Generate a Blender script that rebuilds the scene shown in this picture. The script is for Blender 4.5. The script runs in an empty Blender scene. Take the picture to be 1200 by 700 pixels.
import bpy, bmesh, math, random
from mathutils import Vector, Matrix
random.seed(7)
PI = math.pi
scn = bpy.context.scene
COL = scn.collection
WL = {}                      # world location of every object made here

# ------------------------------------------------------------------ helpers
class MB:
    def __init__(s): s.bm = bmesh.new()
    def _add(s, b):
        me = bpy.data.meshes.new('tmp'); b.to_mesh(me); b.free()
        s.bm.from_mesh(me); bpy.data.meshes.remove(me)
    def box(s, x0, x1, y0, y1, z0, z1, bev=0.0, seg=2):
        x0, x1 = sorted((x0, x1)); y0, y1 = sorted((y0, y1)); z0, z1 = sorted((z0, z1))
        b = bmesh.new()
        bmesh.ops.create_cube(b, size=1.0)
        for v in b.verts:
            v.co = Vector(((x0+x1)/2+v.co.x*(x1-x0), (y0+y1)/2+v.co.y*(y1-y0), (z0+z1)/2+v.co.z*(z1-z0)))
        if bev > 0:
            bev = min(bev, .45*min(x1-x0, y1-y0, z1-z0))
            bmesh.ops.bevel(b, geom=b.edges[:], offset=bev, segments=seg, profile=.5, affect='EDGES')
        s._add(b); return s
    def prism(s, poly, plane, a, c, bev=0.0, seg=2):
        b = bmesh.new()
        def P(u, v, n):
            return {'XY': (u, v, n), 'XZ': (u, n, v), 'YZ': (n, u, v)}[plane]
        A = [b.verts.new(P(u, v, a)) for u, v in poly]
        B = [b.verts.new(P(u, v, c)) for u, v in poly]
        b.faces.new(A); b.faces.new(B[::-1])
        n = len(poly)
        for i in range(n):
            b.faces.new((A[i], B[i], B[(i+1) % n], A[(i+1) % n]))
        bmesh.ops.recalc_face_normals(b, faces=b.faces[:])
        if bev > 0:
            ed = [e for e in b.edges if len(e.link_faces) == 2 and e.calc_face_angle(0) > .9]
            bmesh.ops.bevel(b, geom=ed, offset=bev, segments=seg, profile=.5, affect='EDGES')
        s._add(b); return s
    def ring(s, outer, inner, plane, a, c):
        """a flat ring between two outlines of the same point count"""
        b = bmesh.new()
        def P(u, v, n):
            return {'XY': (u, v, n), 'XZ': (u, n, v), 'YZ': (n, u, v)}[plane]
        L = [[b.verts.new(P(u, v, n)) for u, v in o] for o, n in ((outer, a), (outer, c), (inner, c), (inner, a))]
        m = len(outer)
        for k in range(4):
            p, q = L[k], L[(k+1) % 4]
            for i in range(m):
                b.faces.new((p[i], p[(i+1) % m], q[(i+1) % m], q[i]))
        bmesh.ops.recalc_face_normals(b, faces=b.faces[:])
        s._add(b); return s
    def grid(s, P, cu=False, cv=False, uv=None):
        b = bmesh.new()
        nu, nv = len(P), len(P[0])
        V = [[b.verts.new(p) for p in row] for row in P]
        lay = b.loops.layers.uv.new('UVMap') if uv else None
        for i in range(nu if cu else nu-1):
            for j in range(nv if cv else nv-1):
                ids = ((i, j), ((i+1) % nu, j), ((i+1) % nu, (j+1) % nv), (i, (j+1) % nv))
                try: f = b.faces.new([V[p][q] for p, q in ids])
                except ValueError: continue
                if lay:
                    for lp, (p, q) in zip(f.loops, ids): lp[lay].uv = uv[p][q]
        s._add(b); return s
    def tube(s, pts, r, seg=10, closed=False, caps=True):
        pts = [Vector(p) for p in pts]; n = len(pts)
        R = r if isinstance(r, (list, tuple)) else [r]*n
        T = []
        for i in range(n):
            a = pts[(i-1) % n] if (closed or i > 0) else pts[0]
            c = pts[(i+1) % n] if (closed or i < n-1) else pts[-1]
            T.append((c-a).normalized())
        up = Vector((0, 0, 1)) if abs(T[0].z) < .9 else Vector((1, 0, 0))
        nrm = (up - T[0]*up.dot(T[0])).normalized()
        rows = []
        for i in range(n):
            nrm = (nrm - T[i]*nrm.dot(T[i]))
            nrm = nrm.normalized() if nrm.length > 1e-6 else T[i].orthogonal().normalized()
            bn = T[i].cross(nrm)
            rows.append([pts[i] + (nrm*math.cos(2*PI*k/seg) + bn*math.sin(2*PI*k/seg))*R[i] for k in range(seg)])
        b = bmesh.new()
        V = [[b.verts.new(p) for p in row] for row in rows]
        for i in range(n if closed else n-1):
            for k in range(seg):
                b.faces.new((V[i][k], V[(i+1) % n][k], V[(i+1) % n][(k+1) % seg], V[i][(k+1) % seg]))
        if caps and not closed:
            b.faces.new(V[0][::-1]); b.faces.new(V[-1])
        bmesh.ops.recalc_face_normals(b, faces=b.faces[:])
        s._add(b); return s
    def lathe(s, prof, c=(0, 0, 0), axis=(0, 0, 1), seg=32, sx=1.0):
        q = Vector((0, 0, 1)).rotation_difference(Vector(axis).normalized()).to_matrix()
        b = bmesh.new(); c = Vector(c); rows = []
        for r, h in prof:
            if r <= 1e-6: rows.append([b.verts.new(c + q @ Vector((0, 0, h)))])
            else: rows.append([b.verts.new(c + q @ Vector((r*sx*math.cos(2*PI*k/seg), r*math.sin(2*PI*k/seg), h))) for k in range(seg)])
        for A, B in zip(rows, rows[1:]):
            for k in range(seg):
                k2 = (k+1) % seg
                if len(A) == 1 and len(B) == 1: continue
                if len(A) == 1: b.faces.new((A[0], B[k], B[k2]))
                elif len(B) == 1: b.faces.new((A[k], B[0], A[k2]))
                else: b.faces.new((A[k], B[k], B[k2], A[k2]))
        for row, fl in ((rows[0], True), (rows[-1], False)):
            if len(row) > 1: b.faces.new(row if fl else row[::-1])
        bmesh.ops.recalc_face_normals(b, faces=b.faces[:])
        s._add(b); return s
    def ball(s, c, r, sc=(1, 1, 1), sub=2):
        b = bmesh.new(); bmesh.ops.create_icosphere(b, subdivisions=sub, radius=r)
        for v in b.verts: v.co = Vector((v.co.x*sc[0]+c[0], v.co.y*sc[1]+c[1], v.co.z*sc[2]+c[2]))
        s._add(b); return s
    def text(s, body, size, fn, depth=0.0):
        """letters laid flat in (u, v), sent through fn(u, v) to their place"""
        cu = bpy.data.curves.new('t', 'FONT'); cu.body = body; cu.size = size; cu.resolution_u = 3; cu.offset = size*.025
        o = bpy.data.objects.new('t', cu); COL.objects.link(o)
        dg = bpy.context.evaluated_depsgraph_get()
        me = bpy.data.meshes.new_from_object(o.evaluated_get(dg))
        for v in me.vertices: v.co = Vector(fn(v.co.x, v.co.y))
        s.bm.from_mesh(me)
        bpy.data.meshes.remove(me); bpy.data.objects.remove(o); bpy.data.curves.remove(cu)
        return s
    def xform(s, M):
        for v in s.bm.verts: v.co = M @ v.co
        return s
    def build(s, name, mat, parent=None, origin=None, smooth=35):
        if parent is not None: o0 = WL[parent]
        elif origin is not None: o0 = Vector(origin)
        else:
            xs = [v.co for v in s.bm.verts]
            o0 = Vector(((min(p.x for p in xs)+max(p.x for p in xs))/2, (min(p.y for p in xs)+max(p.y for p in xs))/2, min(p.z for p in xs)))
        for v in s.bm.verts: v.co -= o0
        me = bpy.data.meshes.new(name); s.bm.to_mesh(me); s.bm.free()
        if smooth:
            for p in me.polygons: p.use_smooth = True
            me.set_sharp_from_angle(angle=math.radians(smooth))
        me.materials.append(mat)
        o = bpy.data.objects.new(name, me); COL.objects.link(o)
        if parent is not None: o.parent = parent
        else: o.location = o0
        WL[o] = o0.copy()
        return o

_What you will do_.
Copy the lines from the start of the data verbatim, stopping after the line containing "object made here".

_Response to the exercise_.
Generate a Blender script that rebuilds the scene shown in this picture. The script is for Blender 4.5. The script runs in an empty Blender scene. Take the picture to be 1200 by 700 pixels.
import bpy, bmesh, math, random
from mathutils import Vector, Matrix
random.seed(7)
PI = math.pi
scn = bpy.context.scene
COL = scn.collection
WL = {}                      # world location of every object made here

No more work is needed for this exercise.